Finding holes in a system is not just securing the login and checking the encryption. It involves examining the system and its environment and users. That is a skill most developers lack. You need a “red team” who can find the holes before you roll out something embarrassingly insecure.

Do You Still Need an IT Department?

Is it time to get rid of the IT department? Some people advocate that IT should be fully distributed in individual business units. Dr. Joe Peppard argued this case, and I just read his reply in the Wall Street Journal to the various objections he received.

I find the binary “IT department yes/no” discussion to be a useless polemic. Every organization has some mix of central and decentralized IT. The question is whether each IT capability is correctly placed.

Systems of record make up the foundation of your business and do not provide a competitive advantage. That’s things like email, accounting, and HR. Those fit well in a centralized IT function. You want to focus on reliability, and you don’t want each department or country running its own accounting or email server.

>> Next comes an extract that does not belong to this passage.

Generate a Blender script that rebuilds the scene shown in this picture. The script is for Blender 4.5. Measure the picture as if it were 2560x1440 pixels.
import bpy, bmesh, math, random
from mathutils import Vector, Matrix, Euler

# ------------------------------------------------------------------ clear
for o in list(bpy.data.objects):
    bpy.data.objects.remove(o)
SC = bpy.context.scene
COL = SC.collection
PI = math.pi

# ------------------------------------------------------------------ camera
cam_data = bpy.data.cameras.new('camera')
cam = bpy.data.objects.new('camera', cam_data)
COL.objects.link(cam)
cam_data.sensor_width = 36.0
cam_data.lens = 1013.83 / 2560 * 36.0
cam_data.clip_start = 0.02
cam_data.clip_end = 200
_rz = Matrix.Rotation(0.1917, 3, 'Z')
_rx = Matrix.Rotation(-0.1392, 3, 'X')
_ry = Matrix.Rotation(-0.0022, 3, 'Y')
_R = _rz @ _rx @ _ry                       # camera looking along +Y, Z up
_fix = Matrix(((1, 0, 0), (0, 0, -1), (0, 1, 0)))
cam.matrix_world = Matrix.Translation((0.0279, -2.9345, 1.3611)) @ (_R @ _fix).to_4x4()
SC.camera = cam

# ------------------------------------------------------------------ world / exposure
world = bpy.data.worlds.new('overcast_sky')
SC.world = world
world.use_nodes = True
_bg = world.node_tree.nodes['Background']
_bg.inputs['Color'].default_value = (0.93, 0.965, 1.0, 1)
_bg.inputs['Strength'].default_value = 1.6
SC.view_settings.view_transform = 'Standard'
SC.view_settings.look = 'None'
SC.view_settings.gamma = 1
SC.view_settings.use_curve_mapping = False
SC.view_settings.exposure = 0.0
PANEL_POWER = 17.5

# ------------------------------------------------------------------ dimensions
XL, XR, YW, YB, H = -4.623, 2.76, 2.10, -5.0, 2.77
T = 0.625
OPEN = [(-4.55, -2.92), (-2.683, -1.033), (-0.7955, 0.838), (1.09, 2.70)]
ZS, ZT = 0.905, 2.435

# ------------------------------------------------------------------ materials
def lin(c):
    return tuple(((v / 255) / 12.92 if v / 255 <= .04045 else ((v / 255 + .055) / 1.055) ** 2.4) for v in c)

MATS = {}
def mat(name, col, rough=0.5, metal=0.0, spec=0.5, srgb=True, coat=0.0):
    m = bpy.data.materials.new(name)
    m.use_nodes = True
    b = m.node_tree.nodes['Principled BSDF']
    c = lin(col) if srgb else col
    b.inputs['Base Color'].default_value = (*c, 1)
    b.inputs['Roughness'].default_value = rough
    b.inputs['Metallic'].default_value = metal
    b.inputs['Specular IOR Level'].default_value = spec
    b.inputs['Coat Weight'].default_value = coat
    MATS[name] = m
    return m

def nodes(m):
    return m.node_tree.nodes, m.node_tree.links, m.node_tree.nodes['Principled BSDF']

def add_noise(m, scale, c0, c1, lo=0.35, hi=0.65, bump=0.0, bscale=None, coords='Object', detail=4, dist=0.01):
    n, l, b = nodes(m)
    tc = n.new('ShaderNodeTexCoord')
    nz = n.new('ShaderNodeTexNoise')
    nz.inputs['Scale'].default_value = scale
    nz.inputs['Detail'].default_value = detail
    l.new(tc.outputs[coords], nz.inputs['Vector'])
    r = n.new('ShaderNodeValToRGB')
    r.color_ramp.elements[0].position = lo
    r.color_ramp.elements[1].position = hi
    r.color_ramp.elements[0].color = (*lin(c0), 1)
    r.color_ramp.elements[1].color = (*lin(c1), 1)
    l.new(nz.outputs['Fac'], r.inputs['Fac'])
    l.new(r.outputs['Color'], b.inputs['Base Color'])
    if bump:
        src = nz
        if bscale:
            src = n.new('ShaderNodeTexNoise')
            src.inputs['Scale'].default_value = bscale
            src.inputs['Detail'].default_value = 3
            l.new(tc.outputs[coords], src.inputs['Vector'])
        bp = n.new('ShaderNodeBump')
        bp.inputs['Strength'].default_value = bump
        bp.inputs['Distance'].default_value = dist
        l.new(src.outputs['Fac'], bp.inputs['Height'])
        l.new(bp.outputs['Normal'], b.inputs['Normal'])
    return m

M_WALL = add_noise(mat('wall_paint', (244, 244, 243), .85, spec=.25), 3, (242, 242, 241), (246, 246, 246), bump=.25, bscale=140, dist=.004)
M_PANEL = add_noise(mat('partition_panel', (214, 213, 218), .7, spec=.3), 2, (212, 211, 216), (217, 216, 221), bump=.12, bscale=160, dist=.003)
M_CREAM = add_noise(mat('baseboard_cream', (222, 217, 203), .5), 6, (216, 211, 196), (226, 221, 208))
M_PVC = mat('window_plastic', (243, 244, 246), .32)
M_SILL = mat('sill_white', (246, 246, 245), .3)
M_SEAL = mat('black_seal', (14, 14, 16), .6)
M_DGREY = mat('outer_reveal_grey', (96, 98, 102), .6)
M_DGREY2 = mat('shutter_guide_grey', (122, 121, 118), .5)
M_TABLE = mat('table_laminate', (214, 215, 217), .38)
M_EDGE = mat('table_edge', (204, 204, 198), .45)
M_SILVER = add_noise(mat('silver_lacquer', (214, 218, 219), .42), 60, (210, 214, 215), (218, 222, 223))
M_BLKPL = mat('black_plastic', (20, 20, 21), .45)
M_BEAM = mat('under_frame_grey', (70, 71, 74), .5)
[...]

Systems of engagement that provide you with competitive advantage need to be closer to the business and the customers and move faster. That requires a different mindset with more risk-taking. That’s why these systems are often a poor fit in centralized IT. But letting each department roam free means you end up with a dozen incompatible cloud services without synergy.

Conundrums like this cannot be solved at the organizational level where they occur. Because the choice pits the agenda of the CIO/CTO against the CFO, CMO, and CSO, the final arbiter has to be the CEO. He or she is impervious to technical arguments. If you are a CIO or CTO, you owe it to your organization to be able to speak the language of the CEO.